═════ Source data
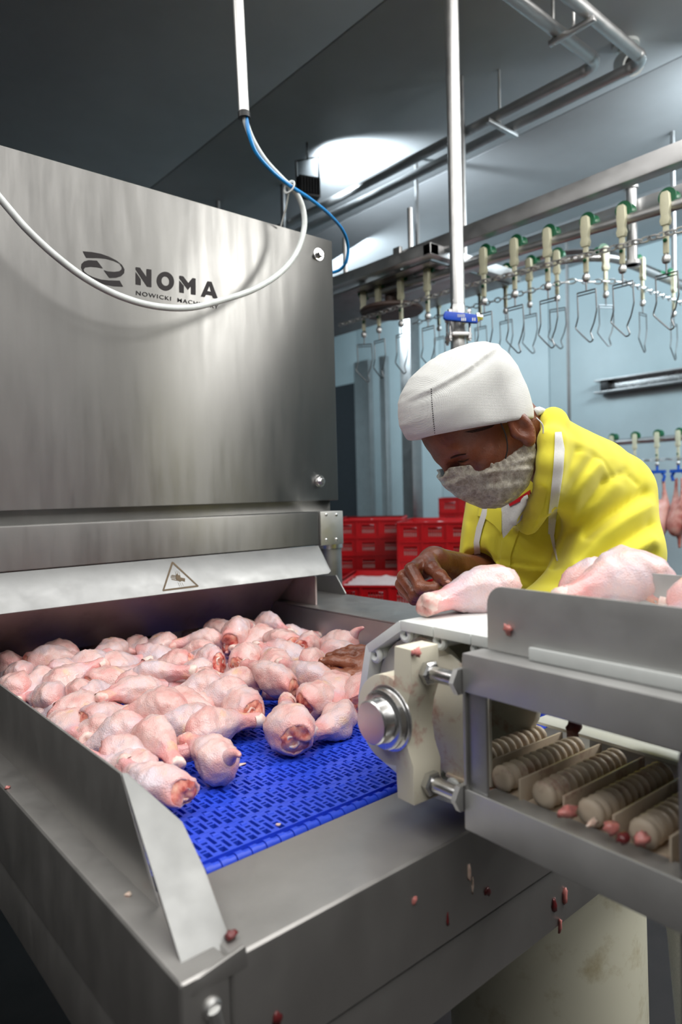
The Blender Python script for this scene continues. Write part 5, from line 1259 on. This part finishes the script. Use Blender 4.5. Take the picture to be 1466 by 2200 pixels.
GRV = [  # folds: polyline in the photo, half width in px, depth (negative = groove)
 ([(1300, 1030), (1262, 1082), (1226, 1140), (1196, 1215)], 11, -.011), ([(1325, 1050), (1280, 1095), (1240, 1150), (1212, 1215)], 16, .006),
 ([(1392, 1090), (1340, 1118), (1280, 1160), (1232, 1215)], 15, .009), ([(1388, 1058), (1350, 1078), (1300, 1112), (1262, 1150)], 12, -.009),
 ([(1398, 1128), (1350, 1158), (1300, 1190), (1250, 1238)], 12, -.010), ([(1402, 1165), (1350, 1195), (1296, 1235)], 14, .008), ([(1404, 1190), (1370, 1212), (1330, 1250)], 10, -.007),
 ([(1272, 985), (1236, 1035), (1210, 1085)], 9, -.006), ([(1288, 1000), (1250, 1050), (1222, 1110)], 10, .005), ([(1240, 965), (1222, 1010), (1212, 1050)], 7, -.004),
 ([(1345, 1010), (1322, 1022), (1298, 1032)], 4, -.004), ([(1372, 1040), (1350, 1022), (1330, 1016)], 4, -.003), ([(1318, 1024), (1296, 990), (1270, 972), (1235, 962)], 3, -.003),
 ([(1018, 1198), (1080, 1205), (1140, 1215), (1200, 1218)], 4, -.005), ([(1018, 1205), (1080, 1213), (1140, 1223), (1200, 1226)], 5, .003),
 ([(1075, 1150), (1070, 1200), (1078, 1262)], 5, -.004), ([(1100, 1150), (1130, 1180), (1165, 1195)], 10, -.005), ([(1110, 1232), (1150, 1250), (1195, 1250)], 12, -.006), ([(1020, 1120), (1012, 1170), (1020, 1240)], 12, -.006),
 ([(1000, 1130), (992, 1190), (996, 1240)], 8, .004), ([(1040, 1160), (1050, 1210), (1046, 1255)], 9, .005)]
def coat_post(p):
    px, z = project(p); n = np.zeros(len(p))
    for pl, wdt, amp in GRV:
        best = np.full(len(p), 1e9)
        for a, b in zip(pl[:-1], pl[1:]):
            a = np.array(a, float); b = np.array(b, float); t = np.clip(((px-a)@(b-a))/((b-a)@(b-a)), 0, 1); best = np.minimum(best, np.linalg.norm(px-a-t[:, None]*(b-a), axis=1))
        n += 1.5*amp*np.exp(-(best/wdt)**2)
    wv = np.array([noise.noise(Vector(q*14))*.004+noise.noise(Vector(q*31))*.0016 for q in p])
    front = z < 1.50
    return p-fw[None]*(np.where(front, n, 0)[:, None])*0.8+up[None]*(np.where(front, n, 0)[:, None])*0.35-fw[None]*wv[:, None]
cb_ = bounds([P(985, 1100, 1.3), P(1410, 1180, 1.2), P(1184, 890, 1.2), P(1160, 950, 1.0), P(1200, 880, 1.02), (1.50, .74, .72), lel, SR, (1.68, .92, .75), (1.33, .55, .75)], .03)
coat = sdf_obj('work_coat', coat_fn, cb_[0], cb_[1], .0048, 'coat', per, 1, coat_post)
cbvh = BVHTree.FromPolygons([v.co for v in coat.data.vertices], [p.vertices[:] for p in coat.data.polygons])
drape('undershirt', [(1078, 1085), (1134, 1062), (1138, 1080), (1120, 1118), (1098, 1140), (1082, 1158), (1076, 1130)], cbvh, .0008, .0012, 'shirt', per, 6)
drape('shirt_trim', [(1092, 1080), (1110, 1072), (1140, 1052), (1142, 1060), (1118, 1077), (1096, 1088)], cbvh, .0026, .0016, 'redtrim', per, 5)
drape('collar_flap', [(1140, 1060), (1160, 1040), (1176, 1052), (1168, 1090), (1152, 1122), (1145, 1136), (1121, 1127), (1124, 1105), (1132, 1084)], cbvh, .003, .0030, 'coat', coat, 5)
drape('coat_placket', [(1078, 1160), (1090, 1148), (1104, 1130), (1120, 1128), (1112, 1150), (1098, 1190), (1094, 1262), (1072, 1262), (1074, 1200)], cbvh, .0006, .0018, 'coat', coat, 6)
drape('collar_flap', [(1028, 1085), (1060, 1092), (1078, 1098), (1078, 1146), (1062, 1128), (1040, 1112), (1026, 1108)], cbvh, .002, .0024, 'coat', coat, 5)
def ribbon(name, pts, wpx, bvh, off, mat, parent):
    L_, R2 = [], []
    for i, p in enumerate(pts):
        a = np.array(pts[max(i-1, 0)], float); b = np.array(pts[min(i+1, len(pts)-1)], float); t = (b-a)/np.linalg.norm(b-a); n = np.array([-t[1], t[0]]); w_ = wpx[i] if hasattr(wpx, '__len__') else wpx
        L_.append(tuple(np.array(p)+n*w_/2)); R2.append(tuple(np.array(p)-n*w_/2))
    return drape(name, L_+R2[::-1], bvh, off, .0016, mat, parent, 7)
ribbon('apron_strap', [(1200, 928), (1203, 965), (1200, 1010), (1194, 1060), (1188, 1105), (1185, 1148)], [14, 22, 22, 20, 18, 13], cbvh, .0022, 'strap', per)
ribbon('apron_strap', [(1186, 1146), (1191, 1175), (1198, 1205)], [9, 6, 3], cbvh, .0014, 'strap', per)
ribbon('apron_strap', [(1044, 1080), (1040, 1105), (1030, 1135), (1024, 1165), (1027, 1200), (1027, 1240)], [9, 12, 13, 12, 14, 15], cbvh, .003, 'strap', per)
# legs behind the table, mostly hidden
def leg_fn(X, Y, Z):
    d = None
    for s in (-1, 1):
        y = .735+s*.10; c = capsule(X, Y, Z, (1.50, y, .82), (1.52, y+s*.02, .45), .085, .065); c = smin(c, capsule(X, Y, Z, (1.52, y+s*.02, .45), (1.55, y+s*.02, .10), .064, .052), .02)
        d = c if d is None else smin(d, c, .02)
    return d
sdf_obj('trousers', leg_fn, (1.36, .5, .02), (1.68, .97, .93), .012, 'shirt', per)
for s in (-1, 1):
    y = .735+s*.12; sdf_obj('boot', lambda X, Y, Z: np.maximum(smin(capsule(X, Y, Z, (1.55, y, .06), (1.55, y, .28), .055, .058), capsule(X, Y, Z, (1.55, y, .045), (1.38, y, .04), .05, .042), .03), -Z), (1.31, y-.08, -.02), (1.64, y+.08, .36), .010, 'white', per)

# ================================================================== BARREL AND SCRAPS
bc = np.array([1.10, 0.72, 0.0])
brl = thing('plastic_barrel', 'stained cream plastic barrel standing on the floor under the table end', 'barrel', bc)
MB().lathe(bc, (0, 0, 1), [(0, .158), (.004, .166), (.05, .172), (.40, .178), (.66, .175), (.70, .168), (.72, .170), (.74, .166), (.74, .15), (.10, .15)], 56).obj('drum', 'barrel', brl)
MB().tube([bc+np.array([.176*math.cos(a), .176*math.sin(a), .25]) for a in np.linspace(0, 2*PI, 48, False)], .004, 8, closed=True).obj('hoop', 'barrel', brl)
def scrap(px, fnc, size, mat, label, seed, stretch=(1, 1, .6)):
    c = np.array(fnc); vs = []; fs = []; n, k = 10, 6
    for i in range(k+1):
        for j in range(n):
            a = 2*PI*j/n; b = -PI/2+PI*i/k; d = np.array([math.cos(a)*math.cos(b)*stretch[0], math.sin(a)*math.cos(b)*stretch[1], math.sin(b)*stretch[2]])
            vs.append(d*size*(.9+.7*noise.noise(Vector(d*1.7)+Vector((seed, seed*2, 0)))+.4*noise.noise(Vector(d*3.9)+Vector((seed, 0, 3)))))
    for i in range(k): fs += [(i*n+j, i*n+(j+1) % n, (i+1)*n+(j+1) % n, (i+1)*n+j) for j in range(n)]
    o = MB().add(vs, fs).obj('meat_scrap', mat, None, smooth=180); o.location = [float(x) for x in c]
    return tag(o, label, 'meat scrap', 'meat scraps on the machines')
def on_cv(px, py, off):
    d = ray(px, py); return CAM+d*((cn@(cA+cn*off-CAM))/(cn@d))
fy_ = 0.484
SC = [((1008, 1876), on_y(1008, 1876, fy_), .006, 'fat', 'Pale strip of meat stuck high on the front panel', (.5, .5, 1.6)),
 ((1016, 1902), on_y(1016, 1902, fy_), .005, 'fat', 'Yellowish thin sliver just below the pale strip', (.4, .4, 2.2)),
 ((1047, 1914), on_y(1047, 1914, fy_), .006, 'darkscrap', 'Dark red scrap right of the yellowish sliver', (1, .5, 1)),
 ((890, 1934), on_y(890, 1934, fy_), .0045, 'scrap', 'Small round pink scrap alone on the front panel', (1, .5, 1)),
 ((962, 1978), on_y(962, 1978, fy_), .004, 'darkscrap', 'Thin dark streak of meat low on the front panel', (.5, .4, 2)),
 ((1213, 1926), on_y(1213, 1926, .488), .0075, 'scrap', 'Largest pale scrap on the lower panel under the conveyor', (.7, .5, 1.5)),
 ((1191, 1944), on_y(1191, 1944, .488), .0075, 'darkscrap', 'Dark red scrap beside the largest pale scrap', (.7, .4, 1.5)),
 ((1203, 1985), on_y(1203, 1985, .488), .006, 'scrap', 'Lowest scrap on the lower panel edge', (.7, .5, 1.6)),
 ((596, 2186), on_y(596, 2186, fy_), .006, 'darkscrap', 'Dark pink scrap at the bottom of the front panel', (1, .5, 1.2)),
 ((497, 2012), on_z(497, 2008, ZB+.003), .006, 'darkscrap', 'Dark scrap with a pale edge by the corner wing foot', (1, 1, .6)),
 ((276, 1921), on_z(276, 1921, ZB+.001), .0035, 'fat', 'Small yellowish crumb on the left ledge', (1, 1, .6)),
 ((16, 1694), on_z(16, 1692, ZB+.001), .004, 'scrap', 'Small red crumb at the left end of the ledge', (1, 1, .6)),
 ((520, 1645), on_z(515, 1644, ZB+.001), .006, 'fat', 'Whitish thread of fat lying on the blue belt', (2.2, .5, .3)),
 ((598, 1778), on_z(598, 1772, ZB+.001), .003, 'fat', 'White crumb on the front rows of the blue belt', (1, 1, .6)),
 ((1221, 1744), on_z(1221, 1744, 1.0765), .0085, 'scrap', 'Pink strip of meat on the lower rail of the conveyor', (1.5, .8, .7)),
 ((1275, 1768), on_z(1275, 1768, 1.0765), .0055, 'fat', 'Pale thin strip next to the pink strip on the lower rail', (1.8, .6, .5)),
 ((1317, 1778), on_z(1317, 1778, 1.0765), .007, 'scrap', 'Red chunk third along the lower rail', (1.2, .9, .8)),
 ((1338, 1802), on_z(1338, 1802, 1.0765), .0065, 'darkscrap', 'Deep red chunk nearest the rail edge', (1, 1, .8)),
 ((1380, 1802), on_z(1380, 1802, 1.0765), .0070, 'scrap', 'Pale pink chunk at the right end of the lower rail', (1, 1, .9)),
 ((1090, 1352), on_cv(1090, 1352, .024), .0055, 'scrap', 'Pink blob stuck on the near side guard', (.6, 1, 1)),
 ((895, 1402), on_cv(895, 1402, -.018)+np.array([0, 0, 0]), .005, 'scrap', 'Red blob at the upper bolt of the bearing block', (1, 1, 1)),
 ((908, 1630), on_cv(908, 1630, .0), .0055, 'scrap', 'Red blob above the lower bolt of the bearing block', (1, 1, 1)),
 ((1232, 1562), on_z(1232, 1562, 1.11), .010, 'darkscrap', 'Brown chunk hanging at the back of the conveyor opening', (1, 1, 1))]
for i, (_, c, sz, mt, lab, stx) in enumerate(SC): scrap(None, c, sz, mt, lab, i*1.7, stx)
══════════
═════ Source data
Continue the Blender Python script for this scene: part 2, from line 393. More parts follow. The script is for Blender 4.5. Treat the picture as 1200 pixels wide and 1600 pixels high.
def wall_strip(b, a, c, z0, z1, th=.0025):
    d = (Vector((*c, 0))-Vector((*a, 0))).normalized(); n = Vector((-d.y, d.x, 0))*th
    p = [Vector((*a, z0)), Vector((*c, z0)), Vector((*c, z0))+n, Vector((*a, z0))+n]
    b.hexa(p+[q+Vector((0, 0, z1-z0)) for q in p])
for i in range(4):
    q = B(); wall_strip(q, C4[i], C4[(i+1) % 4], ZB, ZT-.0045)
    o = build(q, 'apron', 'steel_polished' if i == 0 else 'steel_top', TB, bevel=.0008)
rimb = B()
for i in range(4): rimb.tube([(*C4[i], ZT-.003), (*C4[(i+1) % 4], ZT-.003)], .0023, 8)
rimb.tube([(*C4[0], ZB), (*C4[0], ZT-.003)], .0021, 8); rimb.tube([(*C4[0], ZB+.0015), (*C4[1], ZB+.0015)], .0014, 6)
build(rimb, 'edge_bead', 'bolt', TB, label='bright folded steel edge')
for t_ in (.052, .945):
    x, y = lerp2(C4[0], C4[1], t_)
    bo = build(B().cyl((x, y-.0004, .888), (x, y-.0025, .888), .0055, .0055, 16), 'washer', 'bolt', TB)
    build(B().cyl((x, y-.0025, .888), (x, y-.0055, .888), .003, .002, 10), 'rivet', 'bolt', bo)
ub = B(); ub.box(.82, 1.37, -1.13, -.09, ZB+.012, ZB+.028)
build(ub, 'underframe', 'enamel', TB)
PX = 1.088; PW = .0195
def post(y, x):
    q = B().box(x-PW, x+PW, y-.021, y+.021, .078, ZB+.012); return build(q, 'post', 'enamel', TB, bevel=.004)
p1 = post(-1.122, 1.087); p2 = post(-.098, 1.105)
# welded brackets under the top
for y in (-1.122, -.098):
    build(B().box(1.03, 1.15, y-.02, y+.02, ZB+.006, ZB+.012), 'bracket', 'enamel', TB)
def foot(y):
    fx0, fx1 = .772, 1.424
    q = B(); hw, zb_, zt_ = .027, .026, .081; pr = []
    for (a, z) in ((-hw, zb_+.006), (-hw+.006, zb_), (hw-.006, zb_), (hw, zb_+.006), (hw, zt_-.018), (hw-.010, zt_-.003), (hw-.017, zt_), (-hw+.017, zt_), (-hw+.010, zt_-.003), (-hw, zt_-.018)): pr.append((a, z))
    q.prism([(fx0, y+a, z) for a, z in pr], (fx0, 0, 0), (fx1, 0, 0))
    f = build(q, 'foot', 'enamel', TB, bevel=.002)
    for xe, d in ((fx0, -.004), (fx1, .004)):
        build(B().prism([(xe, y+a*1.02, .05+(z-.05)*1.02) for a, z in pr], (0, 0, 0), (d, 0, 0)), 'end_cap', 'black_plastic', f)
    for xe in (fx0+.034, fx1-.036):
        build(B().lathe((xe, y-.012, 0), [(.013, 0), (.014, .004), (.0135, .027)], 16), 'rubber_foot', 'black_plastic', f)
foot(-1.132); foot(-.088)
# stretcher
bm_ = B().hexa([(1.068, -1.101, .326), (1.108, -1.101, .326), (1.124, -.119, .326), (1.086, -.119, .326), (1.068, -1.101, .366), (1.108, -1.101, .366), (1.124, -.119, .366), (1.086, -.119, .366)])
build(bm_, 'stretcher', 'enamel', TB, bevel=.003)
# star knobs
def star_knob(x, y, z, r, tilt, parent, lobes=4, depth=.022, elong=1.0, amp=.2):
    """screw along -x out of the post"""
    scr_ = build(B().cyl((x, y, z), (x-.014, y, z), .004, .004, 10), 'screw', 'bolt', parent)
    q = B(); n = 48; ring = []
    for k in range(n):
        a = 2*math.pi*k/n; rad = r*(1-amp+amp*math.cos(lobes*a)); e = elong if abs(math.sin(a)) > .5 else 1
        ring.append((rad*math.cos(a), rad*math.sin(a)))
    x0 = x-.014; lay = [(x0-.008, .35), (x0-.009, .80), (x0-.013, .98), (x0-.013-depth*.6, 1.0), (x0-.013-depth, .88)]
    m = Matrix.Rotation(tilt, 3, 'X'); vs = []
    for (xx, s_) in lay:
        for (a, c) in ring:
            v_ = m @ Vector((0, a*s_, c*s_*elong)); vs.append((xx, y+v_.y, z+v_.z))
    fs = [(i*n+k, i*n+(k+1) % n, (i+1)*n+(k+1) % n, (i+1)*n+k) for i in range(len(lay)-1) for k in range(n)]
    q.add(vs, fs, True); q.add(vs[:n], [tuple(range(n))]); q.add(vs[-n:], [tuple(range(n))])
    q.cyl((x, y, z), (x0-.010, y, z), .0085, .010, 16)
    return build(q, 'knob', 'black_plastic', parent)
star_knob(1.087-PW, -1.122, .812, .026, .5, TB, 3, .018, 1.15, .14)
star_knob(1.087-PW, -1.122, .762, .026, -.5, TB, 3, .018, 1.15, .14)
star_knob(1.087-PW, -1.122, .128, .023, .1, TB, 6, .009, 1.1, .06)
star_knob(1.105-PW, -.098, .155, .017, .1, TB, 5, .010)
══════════
**Task directions**
Which lines contain the word "pixels"? Copy each one.

**Exercise solution**
The Blender Python script for this scene continues. Write part 5, from line 1259 on. This part finishes the script. Use Blender 4.5. Take the picture to be 1466 by 2200 pixels.
Continue the Blender Python script for this scene: part 2, from line 393. More parts follow. The script is for Blender 4.5. Treat the picture as 1200 pixels wide and 1600 pixels high.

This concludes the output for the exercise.